Life is Strange™ Guide

Recommended episode order for Life is Strange + Before the Storm for Life is Strange™

Recommended episode order for Life is Strange + Before the Storm

Overview

A quick recommended episode order that interweaves episodes of the original Life is Strange with Before the Storm to increase the emotional impact of the games

Quick introduction

I convinced some friends who’d never played the games before to play the games in an order that I felt improved the narrative flaws of the original story. They gave me good feedback, telling me that it flowed very naturally, so I decided to share it. The spoiler-free order is right here, and everything else that follows is a quick justification of the order, WITH spoilers.

  1. Before the Storm bonus episode: Farewell
  2. Life is Strange episode 1
  3. Before the Storm episode 1
  4. Life is Strange episode 2
  5. Before the Storm episode 2
  6. Life is Strange episode 3
  7. Before the Storm episode 3
  8. Life is Strange episode 4
  9. Life is Strange episode 5

As you can see, it’s not complicated at all. Just play Farewell first, then starting with the original game, alternate between LiS and BtS. This order also preserves all consequences between episodes. If you’ve never played before, you can start now. If you have, below is my spoiler-filled justification.

Justification

Final spoiler warning. There are spoilers here!

There are a number of moments in Life is Strange which didn’t ring as true emotionally when I first played them, but by interleaving the episodes like this, we get a number of improvements:

  • Playing Farewell first gives the player more context on Max and Chloe’s relationship. It drives home just how close the two were, and how painful the goodbye was, which makes the reunion in LiS e1 more meaningful.
  • The decision to take Kate’s call or just continue hanging out with Chloe seems painfully easy–Kate is clearly in a worse place. However, players who check Chloe’s phone throughout BtS will realize what a jerk Max was for ghosting Chloe for all those years. While talking to Kate is still pretty obviously the right call, the decision is a lot more painful because now you know how Chloe must be feeling.
  • According to my test audience, just finding out in LiS that Rachel slept with Frank made them feel betrayed. Most first time LiS players don’t really make much of that.
  • Time traveling back to the day William died actually feels nostalgic, since you actually lived through that day at the very start of the playthrough.
  • Rachel and Chloe’s happy ending in BTS comes just before the episode where Max and Chloe conclusively determine that Rachel is dead. Not only does this make it more heartbreaking, but by placing BtS e3 in the middle of an LiS playthrough, the BtS postcredits scene with the ringing phone now feels more like foreshadowing rather than a mean-spirited downer ending.
  • The final decision also has much more gravitas because now the player has the complete context for just how badly Arcadia bay screwed Chloe over.

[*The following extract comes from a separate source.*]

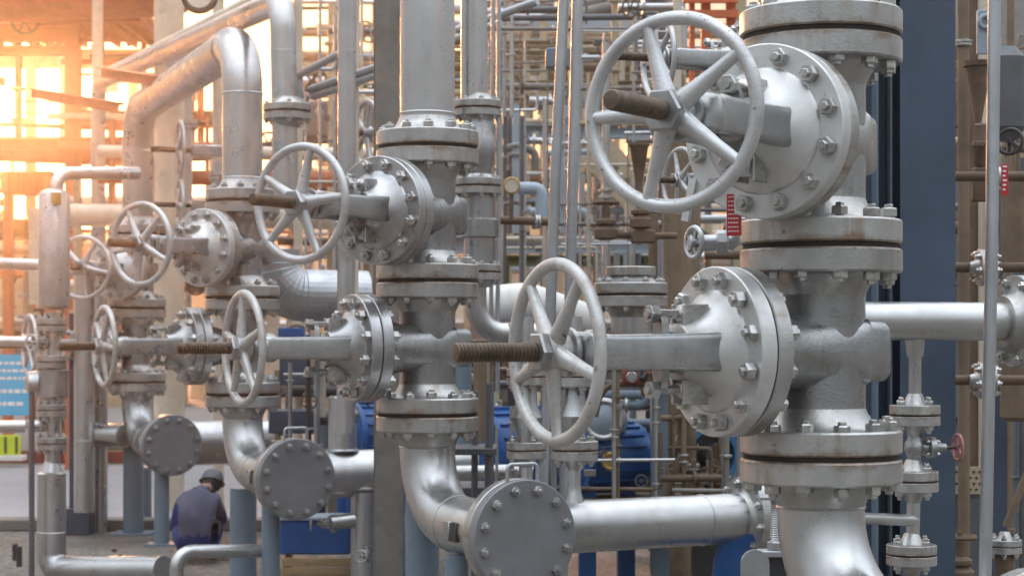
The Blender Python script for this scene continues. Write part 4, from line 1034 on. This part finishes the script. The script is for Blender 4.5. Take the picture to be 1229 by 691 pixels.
for i, (y, r_, lab) in enumerate(((186, 9, 'thick salmon pipe lying along the left gantry, lowest'), (150, 3, 'thin rail wire across the left gantry, lowest of three'), (135, 1.2, 'thin rail wire across the left gantry, middle of three'), (121, 1.2, 'thin rail wire across the left gantry, topmost of three'))):
    run('gantry_pipe', lab, 'pipe', PX((-90, y-4, 26), (150, y+5, 26)), W(r_, 26), M_SALMON, seg=16)
run('pale_riser', 'tall pale riser right of the salmon gantry column', 'pipe', [P(117, -60, 23), Vector((P(117, 0, 23).x, 23, 0))], W(6.5, 23), M_CREAM, seg=18)
run('pale_riser', 'broad pinkish riser passing behind the overhead loop', 'pipe', [P(203, -60, 19), Vector((P(203, 0, 19).x, 19, 0))], W(18, 19), M_CREAM, seg=28, welds=[(P(203, 60, 19), UP)])
run('pale_riser', 'slim pale riser behind the third riser pipe', 'pipe', [P(262, -60, 18), Vector((P(262, 0, 18).x, 18, 0))], W(7, 18), M_CREAM, seg=18)
run('pale_riser', 'slim cream riser right of the slim bending riser', 'pipe', [P(358, -60, 16), Vector((P(358, 0, 16).x, 16, 0))], W(5.5, 16), M_CREAM, seg=18)
run('sloping_pipe', 'sloping pale pipe across the upper left behind the loop', 'pipe', PX((130, 90, 20), (330, -10, 16)), W(9, 18), M_CREAM, seg=20)
run('sloping_pipe', 'second sloping pale pipe above the loop, nearer the top edge', 'pipe', PX((205, 75, 18), (390, -40, 15)), W(8, 16), M_PIPE, seg=20)
for i, (y, rp_, lab) in enumerate(((182, 8, 'horizontal pipe behind the thin back handwheels, upper'), (212, 9, 'horizontal pipe behind the thin back handwheels, middle'), (258, 14, 'horizontal fat pale pipe behind the far upper wheels'))):
    run('cross_run', lab, 'pipe', PX((60 if i == 2 else 120, y, 19.5), (470, y+4, 18.5)), W(rp_, 19), M_CREAM if i != 1 else M_SALMON, seg=18)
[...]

And just to be fair, here are the few disadvantages I could come up with:

  • The game is slower to start. Without the time travel gimmick and initial shooting, it might not grab people as quickly because you spend an hour as kids just goofing around in a house. Not exactly the most gripping story.
  • Player has no context for understanding what the butterfly means above the fireplace in Farewell.
  • Tonal dissonance with Nathan potentially getting a happyish ending in BtS, followed by learning that he’s even worse than anyone realized.